Voici venir les temps de la fête nationale du 1er octobre (国庆节), « semaine d’or » où tout un chacun profite de ces quelques jours de congés pour faire du tourisme, du shopping ou encore s’envoler vers l’étranger.
La douceur de l’été indien contraste avec l’actualité brûlante chinoise : la guerre commerciale avec les Etats-Unis commence à mordre. L’administration de Xi Jinping a presque épuisé ses capacités de taxation des produits américains. Trump lui, peut encore taxer l’autre moitié des produits chinois sur sol américain.
Pour l’heure, les provinces chinoises compensent les pertes à l’export de leurs industries grâce à des fonds qu’elles empruntent—55 milliards de $ rien que durant la semaine du 17 septembre, nouveau record. S’inquiétant de l’explosion de la dette des provinces (2580 milliards de $), Pékin prépare un système de surveillance en temps réel de leurs recettes et dépenses.
Dans son Livre blanc du 24 septembre sur l’offensive commerciale américaine, Pékin déplore une « intimidation économique » mais reste toujours ouverte à la coopération. Soucieuse de ne rien faire d’irréparable, elle encaisse les coups – même après une offre américaine de vente d’armes à Taiwan pour 330 millions de $. Et même après ces préparatifs des Etats-Unis pour ouvrir leur agence de développement OPIC (Overseas Private Investment Corporation) aux capitaux d’Australie, du Japon, et bientôt de l’Inde qui négocie son entrée dans le système… Objectif : attirer des centaines de milliards de $ vers l’Asie, sur des projets d’énergie, de transport, de tourisme, d’infrastructures.

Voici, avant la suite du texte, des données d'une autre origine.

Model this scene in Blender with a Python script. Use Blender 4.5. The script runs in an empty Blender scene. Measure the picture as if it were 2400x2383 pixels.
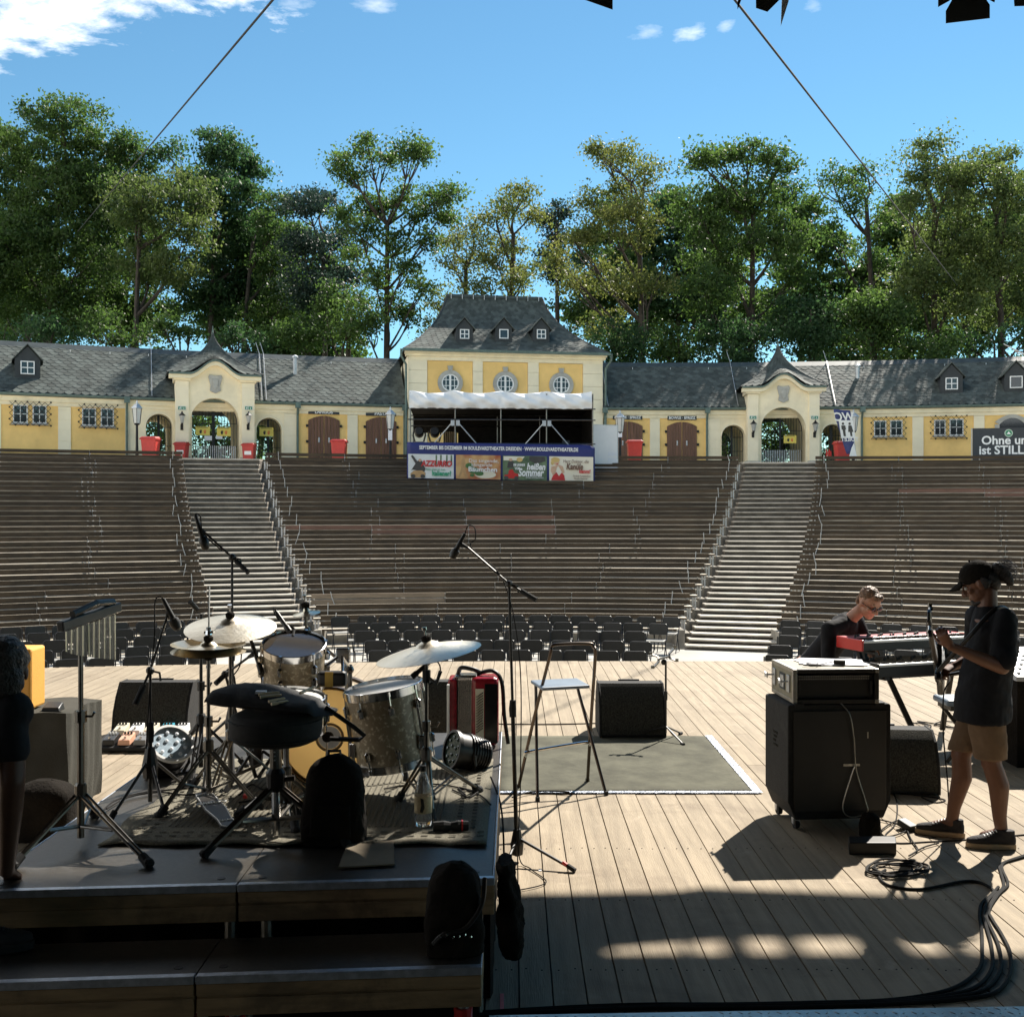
import bpy, math, random
import numpy as np
from mathutils import Vector, Matrix, Quaternion

SC = bpy.context.scene
COL = SC.collection
random.seed(11)
RNG = np.random.default_rng(7)
R = math.radians

# ---------------------------------------------------------------- camera
EYE = 2.07          # eye height over the stage boards (boards are z = 0)
FPX = 2589.0        # focal length in pixels of the 2400 px photograph
cam_d = bpy.data.cameras.new('camera')
cam_d.sensor_width = 36.0
cam_d.lens = 36.0 * FPX / 2400.0
cam_d.shift_x = -4.0 / 2400.0
cam_d.shift_y = 8.5 / 2400.0
cam_d.clip_start = 0.05
cam_d.clip_end = 2000.0
cam = bpy.data.objects.new('camera', cam_d)
COL.objects.link(cam)
cam.location = (0, 0, EYE)
cam.rotation_euler = (R(90), 0, 0)
SC.camera = cam

# ---------------------------------------------------------------- sky and sun
SUN_EL, SUN_AZ = R(43), R(31)
SUN = Vector((math.sin(SUN_AZ) * math.cos(SUN_EL), math.cos(SUN_AZ) * math.cos(SUN_EL), math.sin(SUN_EL)))
world = bpy.data.worlds.new('World')
SC.world = world
world.use_nodes = True
nt = world.node_tree
nt.nodes.clear()
N = nt.nodes.new
L = nt.links.new
def mnode(tree, op, a, b=None, c=None, clamp=False):
    n = tree.nodes.new('ShaderNodeMath'); n.operation = op; n.use_clamp = clamp
    for i, v in enumerate((a, b, c)):
        if v is None: continue
        if isinstance(v, (int, float)): n.inputs[i].default_value = v
        else: tree.links.new(v, n.inputs[i])
    return n.outputs[0]
sky = N('ShaderNodeTexSky'); sky.sky_type = 'NISHITA'; sky.sun_disc = False
sky.sun_elevation = SUN_EL; sky.sun_rotation = SUN_AZ
sky.altitude = 100; sky.air_density = 1.0; sky.dust_density = 0.0; sky.ozone_density = 1.6
tc = N('ShaderNodeTexCoord')
sep = N('ShaderNodeSeparateXYZ'); L(tc.outputs['Generated'], sep.inputs[0])
zc = mnode(nt, 'MAXIMUM', sep.outputs[2], 0.02)
px = mnode(nt, 'DIVIDE', sep.outputs[0], zc)
py = mnode(nt, 'DIVIDE', sep.outputs[1], zc)
comb = N('ShaderNodeCombineXYZ'); L(px, comb.inputs[0]); L(py, comb.inputs[1])
nz = N('ShaderNodeTexNoise'); nz.inputs['Scale'].default_value = 3.6; nz.inputs['Detail'].default_value = 9; nz.inputs['Roughness'].default_value = 0.62
nz.inputs['Distortion'].default_value = 0.35
L(comb.outputs[0], nz.inputs['Vector'])
nz2 = N('ShaderNodeTexNoise'); nz2.inputs['Scale'].default_value = 14; nz2.inputs['Detail'].default_value = 6; nz2.inputs['Roughness'].default_value = 0.6
L(comb.outputs[0], nz2.inputs['Vector'])
nfine = mnode(nt, 'SUBTRACT', nz2.outputs[0], 0.5)
ncoarse = mnode(nt, 'SUBTRACT', nz.outputs[0], 0.5)
# cloud bank lying over the upper left: everything nearer than the line y = 1.93 - .5 x
edge = mnode(nt, 'MULTIPLY_ADD', px, -0.52, 1.90)
d1 = mnode(nt, 'SUBTRACT', edge, py)
d1 = mnode(nt, 'MULTIPLY_ADD', ncoarse, 0.9, d1)
d1 = mnode(nt, 'MULTIPLY_ADD', nfine, 0.35, d1)
m1 = mnode(nt, 'MULTIPLY', d1, 5.0, clamp=True)
d2 = mnode(nt, 'SUBTRACT', -0.33, px)
d2 = mnode(nt, 'MULTIPLY_ADD', ncoarse, 0.5, d2)
m2 = mnode(nt, 'MULTIPLY', d2, 5.0, clamp=True)
bank = mnode(nt, 'MULTIPLY', m1, m2)
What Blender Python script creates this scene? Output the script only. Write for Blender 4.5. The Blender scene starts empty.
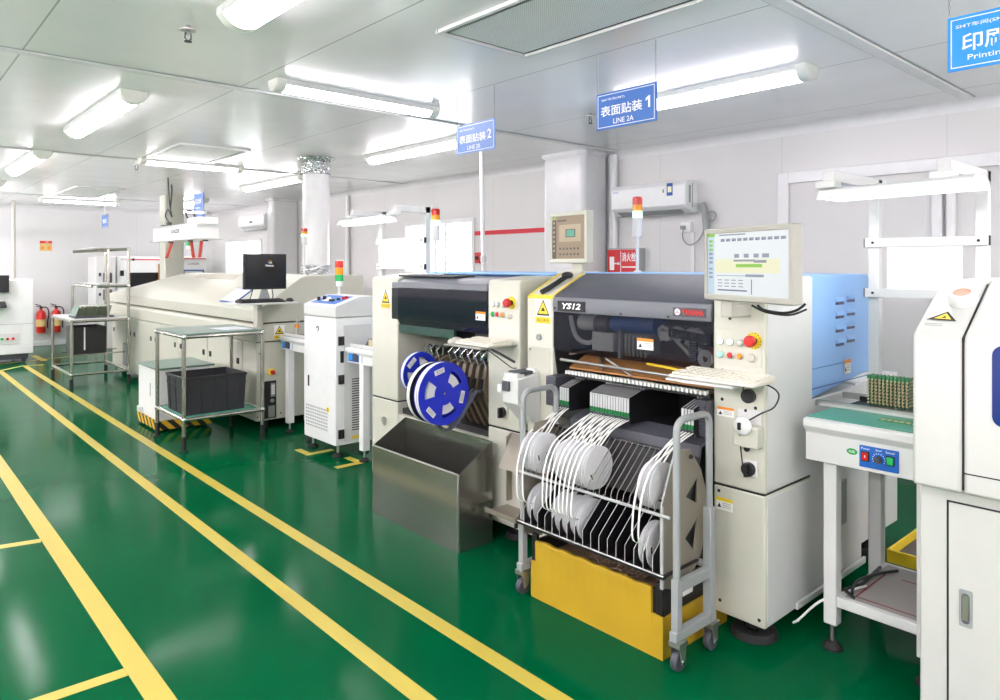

Si le Sénat accepte, le fonds sera doublé à 60 milliards de $.
Dans cette course à la concurrence aux projets chinois BRI (Belt & Road Initiative), l’OPIC n’est pas seule : l’Union Européenne prépare son plan d’aide à l’Asie. 60 milliards d’€ de fonds doivent servir de garantie aux projets et attirer de 2021 à 2027, par effet « boule de neige » 300 milliards d’€ – si le Conseil européen vote le plan le 15 octobre. Par rapport aux BRI, ces chantiers promettent d’être transparents, soumis aux appels d’offres et aux normes internationales ; et de partager le travail avec les pays capables de le fournir, et les profits avec les pays bénéficiaires.
Chez ces derniers, justement, le vent de fronde s’amplifie—encouragé par ces plans concurrents, américain et européen, et par la rébellion d’autres pays comme la Malaisie. Décidément les temps changent.
Au Pakistan début septembre, A.R. Dawood, industriel et conseiller du 1er ministre Imran Khan (élu en août), choque Pékin en proposant l’arrêt pendant « 12 mois » de plusieurs chantiers géants du CPEC (China Pakistan Economic Corridor), le vaisseau amiral des BRI, avec 62 milliards de $. A Islamabad, le nouveau pouvoir dénonce ces chantiers facturés très au-dessus des prix du marché, et donnant aux firmes chinoises des avantages aussi imbattables qu’inéquitables. Il crie à la corruption de l’équipe politique précédente de Nawaz Sharif, et veut renégocier ! Sans retard, Pékin tente d’urgence d’éteindre l’incendie, dépêchant un diplomate à Islamabad et recevant à Pékin un général pakistanais : « tous les Etats amis de de Chine et du Pakistan sont les bienvenus pour participer » et « des modifications seront faites pour que les provinces pakistanaises mal servies en projets, voient leur tour arriver ».
Pas de doute : la formule des BRI appelle à des révisions. D’autant que le 23 septembre, lors des dernières élections aux Maldives, le 1er ministre pro-chinois était battu. Dans l’archipel, l’opinion s’inquiète du surendettement du pays, d’une trop grande dépendance envers Pékin, et rêve d’un rapprochement avec l’Inde… Mais ceci est une autre histoire.